**What you have to do**
Below are some records. Say how many of their lines contain the string "pixels", and give nothing but the number.

**Some records**
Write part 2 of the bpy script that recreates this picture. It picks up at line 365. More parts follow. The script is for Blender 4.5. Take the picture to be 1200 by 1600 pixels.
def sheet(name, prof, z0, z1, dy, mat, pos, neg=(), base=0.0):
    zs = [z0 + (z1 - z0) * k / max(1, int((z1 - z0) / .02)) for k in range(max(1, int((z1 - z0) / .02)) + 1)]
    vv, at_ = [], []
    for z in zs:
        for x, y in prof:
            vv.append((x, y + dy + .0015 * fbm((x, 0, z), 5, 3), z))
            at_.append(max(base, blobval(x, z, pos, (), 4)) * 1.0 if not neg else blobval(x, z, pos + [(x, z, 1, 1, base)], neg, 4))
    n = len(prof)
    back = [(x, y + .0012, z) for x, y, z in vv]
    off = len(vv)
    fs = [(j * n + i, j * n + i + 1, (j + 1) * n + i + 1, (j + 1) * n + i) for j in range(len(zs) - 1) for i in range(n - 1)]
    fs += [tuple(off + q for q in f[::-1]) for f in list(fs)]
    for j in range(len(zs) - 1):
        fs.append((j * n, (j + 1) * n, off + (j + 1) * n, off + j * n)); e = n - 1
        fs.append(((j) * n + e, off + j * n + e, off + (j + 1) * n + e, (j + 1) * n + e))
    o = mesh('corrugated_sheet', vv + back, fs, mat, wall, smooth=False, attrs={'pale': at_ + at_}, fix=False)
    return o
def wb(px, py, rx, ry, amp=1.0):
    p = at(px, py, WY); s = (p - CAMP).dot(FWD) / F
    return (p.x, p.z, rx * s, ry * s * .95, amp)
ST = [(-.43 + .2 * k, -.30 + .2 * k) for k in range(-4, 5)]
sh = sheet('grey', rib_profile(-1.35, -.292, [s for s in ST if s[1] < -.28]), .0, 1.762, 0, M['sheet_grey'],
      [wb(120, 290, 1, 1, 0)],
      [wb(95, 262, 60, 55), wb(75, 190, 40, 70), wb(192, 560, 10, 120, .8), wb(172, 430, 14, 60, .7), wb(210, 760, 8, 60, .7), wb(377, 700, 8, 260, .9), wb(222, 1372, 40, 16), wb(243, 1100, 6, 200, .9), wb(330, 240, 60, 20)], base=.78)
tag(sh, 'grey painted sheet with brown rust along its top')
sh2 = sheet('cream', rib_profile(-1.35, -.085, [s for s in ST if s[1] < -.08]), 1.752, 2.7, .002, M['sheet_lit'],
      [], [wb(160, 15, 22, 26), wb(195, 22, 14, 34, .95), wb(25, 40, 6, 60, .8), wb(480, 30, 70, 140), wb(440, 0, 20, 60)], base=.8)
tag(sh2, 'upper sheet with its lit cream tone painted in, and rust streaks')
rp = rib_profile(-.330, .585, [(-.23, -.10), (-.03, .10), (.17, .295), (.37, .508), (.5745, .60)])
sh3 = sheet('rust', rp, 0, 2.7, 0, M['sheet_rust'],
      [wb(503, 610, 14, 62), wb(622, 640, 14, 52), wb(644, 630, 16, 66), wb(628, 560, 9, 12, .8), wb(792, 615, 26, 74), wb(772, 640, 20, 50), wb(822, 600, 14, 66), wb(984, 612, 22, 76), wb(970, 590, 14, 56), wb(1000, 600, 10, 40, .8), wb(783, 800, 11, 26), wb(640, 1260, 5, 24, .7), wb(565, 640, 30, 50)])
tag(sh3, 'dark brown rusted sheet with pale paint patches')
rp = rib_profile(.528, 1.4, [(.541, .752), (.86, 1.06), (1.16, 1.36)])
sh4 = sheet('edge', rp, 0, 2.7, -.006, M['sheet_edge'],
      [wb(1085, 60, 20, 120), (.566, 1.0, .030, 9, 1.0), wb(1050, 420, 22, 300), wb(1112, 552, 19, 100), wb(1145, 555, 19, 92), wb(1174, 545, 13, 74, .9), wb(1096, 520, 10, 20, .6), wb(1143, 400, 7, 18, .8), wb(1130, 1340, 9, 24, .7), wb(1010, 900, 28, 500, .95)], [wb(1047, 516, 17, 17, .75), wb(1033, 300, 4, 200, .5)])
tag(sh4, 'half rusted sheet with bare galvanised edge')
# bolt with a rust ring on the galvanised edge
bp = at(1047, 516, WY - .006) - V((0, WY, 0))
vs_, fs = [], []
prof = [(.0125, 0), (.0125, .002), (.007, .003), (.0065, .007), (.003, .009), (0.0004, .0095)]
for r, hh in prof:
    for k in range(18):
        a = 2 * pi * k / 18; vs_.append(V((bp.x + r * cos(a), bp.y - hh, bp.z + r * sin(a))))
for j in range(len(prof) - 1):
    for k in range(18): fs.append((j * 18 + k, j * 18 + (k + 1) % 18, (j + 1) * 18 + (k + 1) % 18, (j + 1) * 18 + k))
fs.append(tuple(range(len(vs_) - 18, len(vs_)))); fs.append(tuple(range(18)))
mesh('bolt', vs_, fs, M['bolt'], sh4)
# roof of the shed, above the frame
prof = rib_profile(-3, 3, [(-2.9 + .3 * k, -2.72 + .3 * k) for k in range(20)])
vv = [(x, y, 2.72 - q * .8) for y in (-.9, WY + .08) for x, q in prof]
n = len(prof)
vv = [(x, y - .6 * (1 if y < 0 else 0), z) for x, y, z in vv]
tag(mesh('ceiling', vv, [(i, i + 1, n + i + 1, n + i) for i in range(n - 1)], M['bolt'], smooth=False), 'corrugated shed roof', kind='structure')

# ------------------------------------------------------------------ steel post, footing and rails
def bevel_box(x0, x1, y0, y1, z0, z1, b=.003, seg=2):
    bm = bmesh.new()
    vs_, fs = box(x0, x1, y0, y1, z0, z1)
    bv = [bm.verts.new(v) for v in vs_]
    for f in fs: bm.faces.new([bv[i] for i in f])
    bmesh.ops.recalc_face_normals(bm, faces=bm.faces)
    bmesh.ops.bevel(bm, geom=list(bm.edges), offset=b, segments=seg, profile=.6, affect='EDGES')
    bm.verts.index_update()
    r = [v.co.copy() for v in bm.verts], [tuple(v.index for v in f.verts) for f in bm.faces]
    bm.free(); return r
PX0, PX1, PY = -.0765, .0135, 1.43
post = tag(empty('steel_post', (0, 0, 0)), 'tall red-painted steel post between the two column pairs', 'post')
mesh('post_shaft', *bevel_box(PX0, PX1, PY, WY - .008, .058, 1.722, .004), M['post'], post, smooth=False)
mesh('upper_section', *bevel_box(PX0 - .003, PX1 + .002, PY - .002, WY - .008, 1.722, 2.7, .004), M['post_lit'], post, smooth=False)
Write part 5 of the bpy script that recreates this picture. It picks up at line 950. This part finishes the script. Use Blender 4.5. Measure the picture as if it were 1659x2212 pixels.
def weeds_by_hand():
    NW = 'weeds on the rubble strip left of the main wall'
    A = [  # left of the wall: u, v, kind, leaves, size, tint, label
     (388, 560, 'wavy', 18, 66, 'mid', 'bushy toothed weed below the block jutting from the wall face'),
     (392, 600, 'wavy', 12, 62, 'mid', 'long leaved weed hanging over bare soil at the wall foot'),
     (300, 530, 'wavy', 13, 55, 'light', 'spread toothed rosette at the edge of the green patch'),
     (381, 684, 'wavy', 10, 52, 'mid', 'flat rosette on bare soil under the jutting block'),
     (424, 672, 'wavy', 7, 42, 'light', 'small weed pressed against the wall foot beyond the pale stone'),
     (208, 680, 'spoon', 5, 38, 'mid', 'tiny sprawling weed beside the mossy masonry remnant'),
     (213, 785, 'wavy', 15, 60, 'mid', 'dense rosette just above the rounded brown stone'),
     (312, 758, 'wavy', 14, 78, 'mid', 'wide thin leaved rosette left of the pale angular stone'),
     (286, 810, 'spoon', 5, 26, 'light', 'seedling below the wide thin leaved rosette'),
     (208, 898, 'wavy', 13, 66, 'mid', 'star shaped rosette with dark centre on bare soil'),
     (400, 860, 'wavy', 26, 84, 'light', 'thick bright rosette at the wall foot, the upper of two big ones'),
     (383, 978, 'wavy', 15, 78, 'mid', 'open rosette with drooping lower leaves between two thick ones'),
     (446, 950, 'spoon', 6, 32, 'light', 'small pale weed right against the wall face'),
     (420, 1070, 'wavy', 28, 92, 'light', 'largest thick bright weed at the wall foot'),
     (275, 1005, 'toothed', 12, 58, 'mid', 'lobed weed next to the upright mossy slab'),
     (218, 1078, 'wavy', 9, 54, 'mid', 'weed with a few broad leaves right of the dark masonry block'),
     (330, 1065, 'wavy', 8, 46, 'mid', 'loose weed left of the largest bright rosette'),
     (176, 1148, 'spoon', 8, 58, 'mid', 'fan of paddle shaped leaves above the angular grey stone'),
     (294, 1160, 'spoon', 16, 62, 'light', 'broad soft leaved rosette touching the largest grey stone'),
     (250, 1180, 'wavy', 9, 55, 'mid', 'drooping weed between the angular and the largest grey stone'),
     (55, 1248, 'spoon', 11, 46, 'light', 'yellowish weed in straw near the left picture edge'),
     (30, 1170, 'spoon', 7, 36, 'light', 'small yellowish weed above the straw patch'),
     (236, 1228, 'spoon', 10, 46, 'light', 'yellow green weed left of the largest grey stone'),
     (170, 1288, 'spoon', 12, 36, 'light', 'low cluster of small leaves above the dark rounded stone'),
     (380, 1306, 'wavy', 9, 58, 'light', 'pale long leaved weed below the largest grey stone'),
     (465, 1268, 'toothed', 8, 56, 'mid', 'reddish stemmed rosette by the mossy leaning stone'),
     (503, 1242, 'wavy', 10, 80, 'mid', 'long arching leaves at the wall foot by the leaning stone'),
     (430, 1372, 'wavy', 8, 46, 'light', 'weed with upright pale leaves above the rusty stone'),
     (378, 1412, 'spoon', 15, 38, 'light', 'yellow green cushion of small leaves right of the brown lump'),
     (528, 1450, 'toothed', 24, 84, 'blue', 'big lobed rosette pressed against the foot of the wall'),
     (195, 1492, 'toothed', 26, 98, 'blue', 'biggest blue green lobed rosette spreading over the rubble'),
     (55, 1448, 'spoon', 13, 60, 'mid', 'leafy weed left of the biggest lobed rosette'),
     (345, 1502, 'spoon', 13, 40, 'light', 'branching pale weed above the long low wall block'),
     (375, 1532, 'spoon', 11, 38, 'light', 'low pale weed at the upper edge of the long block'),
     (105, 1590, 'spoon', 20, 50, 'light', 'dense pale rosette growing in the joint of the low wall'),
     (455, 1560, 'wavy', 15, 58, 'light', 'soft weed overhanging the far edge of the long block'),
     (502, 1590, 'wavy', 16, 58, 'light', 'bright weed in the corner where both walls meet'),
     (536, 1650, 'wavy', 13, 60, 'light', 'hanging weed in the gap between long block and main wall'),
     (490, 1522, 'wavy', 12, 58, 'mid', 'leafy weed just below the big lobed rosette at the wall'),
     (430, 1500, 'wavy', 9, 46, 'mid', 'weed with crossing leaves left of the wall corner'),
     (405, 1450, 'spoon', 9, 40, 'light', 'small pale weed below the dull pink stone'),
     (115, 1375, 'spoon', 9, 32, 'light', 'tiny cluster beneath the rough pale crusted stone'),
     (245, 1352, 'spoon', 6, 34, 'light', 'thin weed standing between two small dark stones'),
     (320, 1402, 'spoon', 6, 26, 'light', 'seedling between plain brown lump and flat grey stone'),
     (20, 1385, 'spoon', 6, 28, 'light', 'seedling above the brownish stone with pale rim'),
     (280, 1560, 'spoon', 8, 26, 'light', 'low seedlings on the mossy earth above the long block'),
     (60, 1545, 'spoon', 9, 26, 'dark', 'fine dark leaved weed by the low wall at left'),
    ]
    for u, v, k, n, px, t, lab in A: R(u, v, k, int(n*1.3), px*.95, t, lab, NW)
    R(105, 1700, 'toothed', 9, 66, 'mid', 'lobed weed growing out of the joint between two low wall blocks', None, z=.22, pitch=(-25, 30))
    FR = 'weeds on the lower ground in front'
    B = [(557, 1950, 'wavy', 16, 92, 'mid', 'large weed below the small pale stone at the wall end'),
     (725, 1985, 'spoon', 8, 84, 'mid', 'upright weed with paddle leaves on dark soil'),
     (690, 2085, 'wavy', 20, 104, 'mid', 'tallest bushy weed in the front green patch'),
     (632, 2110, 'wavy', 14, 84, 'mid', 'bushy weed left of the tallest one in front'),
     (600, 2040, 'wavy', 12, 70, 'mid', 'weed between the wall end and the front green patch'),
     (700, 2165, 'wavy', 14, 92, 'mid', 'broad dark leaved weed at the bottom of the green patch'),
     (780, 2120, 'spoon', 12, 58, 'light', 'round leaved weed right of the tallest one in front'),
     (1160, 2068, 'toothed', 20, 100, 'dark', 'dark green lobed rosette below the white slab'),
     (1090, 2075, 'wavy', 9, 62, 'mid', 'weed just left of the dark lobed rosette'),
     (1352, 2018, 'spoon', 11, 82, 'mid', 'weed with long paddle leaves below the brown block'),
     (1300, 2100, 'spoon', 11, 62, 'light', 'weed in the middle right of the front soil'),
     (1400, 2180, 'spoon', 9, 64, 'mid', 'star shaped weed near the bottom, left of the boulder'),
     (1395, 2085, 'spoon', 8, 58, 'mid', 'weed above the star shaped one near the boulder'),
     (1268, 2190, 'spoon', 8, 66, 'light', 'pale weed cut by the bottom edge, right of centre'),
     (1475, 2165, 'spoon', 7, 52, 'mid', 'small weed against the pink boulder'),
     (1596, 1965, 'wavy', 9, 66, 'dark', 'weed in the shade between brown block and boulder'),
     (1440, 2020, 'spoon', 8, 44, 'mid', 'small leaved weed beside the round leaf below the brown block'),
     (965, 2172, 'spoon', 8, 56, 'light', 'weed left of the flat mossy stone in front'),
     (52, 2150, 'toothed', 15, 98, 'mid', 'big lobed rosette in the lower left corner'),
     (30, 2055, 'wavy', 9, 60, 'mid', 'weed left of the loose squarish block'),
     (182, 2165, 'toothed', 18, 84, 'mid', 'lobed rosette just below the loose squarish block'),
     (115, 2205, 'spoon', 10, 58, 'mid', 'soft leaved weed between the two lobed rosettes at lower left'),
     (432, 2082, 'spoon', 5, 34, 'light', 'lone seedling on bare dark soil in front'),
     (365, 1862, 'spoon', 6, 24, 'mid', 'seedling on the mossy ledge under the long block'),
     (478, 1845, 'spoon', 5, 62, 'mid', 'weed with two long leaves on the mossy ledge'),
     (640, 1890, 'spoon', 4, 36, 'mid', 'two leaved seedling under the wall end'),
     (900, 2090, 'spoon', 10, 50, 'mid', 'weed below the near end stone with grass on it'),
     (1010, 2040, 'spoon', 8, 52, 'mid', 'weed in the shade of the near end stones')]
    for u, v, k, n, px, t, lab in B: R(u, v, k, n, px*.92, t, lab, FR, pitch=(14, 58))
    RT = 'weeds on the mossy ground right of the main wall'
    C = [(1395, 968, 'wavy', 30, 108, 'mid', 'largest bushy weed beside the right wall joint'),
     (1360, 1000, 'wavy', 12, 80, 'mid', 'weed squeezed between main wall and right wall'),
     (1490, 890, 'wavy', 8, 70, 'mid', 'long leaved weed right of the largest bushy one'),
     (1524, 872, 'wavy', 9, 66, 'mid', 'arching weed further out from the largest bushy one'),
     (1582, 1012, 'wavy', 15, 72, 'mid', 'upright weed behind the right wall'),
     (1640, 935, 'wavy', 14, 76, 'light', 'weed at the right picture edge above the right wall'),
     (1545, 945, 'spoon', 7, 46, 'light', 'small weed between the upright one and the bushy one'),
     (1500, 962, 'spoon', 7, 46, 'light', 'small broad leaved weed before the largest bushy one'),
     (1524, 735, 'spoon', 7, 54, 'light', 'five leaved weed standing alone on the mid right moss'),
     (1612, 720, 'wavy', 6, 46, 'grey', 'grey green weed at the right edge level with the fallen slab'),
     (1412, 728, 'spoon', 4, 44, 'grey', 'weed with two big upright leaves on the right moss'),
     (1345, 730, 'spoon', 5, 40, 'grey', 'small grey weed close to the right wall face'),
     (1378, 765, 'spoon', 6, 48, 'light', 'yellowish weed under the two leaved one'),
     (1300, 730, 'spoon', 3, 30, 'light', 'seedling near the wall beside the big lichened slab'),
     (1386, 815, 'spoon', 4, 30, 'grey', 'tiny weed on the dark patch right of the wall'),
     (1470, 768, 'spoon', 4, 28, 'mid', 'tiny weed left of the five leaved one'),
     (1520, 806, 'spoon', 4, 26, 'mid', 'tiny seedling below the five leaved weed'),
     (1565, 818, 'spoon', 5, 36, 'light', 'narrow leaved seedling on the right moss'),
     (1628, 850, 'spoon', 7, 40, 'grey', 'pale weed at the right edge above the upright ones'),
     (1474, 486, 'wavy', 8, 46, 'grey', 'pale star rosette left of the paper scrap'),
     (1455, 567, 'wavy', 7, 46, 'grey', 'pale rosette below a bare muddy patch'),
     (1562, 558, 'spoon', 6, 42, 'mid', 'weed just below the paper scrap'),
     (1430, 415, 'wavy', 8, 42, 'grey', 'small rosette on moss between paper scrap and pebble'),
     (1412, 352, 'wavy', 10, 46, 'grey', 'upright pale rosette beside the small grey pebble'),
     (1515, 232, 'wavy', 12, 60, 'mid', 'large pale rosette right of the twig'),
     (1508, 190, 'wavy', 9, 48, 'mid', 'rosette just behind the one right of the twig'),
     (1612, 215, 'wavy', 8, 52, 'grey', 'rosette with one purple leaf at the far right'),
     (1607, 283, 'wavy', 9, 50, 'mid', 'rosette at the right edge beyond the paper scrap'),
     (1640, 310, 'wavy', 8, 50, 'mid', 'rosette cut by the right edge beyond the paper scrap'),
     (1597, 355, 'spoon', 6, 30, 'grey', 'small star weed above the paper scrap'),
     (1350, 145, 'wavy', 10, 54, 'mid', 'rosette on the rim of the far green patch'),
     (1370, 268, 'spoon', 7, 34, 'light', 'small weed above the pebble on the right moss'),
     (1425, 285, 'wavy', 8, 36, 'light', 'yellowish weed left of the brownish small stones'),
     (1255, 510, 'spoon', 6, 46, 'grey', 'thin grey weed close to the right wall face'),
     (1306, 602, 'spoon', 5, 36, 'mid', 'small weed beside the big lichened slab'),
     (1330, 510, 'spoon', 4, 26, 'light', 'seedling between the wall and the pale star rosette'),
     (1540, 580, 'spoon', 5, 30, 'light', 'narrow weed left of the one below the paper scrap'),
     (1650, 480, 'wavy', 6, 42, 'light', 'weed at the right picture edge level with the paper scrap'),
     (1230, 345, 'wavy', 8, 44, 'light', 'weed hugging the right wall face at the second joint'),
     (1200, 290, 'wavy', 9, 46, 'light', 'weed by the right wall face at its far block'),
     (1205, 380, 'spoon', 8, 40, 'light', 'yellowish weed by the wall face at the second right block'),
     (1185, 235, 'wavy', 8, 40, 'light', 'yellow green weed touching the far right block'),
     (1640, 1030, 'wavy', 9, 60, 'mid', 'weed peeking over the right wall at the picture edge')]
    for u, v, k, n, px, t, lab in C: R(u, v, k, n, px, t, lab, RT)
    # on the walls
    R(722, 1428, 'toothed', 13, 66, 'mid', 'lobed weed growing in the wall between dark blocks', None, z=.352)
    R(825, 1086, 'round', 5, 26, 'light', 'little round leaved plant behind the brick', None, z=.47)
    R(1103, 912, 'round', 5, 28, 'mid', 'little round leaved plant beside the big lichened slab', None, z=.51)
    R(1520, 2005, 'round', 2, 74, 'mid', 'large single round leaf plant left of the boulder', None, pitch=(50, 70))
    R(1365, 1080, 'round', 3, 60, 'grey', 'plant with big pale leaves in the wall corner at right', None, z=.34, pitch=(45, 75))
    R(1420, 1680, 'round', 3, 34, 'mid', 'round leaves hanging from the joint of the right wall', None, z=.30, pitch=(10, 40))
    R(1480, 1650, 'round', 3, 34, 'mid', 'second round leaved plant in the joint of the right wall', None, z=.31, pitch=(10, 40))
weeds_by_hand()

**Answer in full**
2